A first taste had already been presented a
couple years earlier, with the audio and video release of The Theater Equation, which, as you can guess, was a theatrical staging
of The Human Equation in its
entirety. But surely just one measly
rock opera cannot cover the breadth and scope of Ayreonʼs vision that
encompasses everything that the corny
sci-fi genre is capable of. And so, two years later, welcome to Ayreon Universe: a gala-level grand
presentation of the entire legacy of Arjen Anthony Lucassen, recorded over two
days in September 2017 with the aid of ten musicians and sixteen guest
vocalists — including such luminaries as Blind Guardianʼs Hansi Kürsch, The
Gatheringʼs Anneke van Giersbergen, Nightwishʼs Floor Jansen, and Katatoniaʼs
Jonas Renkse. (Unfortunately, Paul McCartney of The Beatles couldnʼt make it.
He was supposed to appear, but they asked him to sing ʽDay Sixteen: Loserʼ, and
he took offense at this veiled hint at the artistic failure of Press To Play on the sixteenth year of
his solo career).
The setlist, as you can see, tries to justify
the album title as much as possible: it puts together highlights from every
single Ayreon record, and not one of them seems to be preferred over the others
— although, by some strange coincidence, Universal
Migrator, which I usually select for my top Ayreon pick, somehow gets the
short end of the stick, each of its parts being represented by only one song
(and the one song from the first part is not
ʽThe Shooting Company Of Captain Frans B. Cocqʼ, which is still probably my
single favorite Ayreon track of all time). More than that, it seems to me that
they have tried to forge an entirely new, somewhat cohesive, story out of these
highlights — at least such is the implication of having a booming-voice
narrator intrude from time to time and explain what might be going on. But
this, of course, is of more importance to the true fans of Ayreon (all nine
thousand of them that were in the audience on those nights) than to somebody
like me, who is always more amused by this music than impressed by it.

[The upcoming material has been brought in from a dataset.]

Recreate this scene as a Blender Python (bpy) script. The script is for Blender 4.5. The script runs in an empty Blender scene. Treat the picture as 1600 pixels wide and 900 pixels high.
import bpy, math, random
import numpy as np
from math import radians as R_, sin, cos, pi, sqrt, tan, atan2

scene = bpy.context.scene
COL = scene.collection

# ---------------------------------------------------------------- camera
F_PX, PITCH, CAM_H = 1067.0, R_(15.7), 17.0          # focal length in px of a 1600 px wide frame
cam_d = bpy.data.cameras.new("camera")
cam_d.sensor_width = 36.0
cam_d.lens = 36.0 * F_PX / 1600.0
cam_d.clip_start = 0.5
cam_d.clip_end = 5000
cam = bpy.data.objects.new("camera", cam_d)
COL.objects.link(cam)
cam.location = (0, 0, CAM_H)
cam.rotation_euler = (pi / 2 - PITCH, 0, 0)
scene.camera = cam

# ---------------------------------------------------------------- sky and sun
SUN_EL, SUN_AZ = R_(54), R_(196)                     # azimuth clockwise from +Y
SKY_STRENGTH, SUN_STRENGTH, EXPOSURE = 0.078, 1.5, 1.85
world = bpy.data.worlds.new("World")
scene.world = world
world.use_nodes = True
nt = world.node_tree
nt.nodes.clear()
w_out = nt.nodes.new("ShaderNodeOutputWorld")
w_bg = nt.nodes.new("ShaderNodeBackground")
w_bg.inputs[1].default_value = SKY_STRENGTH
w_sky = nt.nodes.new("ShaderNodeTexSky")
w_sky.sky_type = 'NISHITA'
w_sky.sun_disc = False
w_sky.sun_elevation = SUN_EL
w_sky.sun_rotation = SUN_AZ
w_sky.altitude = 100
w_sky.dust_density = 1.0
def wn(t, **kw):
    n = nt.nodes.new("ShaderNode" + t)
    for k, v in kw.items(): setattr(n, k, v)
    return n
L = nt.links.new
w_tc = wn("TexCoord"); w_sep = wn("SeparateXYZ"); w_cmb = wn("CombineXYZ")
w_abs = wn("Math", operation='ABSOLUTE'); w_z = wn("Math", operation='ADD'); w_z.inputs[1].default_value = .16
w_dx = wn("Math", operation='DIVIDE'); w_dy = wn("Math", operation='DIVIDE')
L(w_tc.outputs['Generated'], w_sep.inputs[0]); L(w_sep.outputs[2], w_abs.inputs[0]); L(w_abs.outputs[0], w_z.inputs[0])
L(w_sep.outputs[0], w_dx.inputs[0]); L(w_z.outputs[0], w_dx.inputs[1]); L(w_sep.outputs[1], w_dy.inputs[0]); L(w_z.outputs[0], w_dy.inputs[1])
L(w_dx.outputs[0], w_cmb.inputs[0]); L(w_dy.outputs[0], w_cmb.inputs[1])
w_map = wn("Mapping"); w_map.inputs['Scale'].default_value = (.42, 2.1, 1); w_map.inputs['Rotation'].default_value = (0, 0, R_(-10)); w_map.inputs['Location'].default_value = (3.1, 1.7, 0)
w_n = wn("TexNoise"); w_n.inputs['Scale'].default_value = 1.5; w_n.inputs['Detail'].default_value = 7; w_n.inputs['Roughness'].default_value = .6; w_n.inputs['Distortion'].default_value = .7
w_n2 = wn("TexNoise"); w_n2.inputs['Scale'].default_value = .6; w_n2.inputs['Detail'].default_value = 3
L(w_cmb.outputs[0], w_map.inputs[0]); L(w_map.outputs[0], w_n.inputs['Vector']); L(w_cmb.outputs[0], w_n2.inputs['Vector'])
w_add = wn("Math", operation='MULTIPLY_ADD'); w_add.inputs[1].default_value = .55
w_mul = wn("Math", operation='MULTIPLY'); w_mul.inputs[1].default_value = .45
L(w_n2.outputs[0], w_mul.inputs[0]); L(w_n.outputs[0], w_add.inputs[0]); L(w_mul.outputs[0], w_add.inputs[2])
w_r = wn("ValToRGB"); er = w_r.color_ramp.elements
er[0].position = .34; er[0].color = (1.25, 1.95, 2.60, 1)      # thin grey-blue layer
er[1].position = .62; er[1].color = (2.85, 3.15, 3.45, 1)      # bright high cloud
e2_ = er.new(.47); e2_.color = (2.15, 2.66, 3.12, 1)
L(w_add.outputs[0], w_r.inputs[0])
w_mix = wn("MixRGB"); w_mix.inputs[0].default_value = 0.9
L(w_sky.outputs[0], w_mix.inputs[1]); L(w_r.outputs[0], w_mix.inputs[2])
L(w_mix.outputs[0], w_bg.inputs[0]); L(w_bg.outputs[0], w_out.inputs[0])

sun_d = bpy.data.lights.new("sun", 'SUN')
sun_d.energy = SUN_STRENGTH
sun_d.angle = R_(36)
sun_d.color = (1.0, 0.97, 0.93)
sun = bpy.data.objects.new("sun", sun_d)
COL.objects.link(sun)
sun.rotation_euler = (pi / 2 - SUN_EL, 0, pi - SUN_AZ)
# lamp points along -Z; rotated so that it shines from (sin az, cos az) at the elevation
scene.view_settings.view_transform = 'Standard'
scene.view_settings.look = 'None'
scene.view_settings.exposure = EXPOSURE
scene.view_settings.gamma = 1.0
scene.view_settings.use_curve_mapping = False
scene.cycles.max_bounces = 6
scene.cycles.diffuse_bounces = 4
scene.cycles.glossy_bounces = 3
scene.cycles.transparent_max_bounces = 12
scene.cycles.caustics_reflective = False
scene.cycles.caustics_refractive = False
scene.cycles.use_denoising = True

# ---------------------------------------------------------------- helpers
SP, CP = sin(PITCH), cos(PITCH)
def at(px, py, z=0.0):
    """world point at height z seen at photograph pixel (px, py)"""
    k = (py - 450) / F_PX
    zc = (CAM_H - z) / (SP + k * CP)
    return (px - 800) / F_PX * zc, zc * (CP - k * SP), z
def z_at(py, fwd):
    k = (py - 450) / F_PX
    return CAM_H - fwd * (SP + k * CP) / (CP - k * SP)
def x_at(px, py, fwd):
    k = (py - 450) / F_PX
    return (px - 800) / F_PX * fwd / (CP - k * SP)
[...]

Many of the songs still have to be
significantly truncated — selecting two hoursʼ worth of content from Ayreonʼs
12-hour legacy is a delicate matter — but it is more interesting that at least
when it comes to the early material, some of these live renditions sound much
better, bypassing some of Ayreonʼs past problems with glossy and stuffy
productions, featuring more intricate vocal harmonies, less cheesy synthesizer
tones, and livelier drumming. This is, however, the absolute maximum of what I
can say about the music — commenting on individual tracks might make it seem
like I actually care, which I
absolutely do not.
I did watch a couple of video previews that
Arjen himself posted on YouTube, and if you are a fan, by all means get this in
video rather than audio form, because this is, like, the ultimate in clichéd nerdy fantasy: waves upon waves of guys and
girls in black leather and ridiculous sci-fi cosplay gear, miles and miles of
long hair waving in the winds of time, and gallons upon gallons of futuristic
pomp. Sure, itʼs been that way ever since the invention of progressive and power
metal, but if you need an overdose rather than just a simple fix of that, Ayreon Universe is a great bet. Besides,
for some reason it makes me happy that a thing like this is at all possible in
the modern world — I mean, geeky nerds worldwide deserve their own brand of
buffoonery, donʼt they? Truly, this is some Superbowl level shit, I could
totally get into Ayreon going out there and having a blast with ʽAmazing Flight
In Spaceʼ instead of Beyoncé or Katy Perry.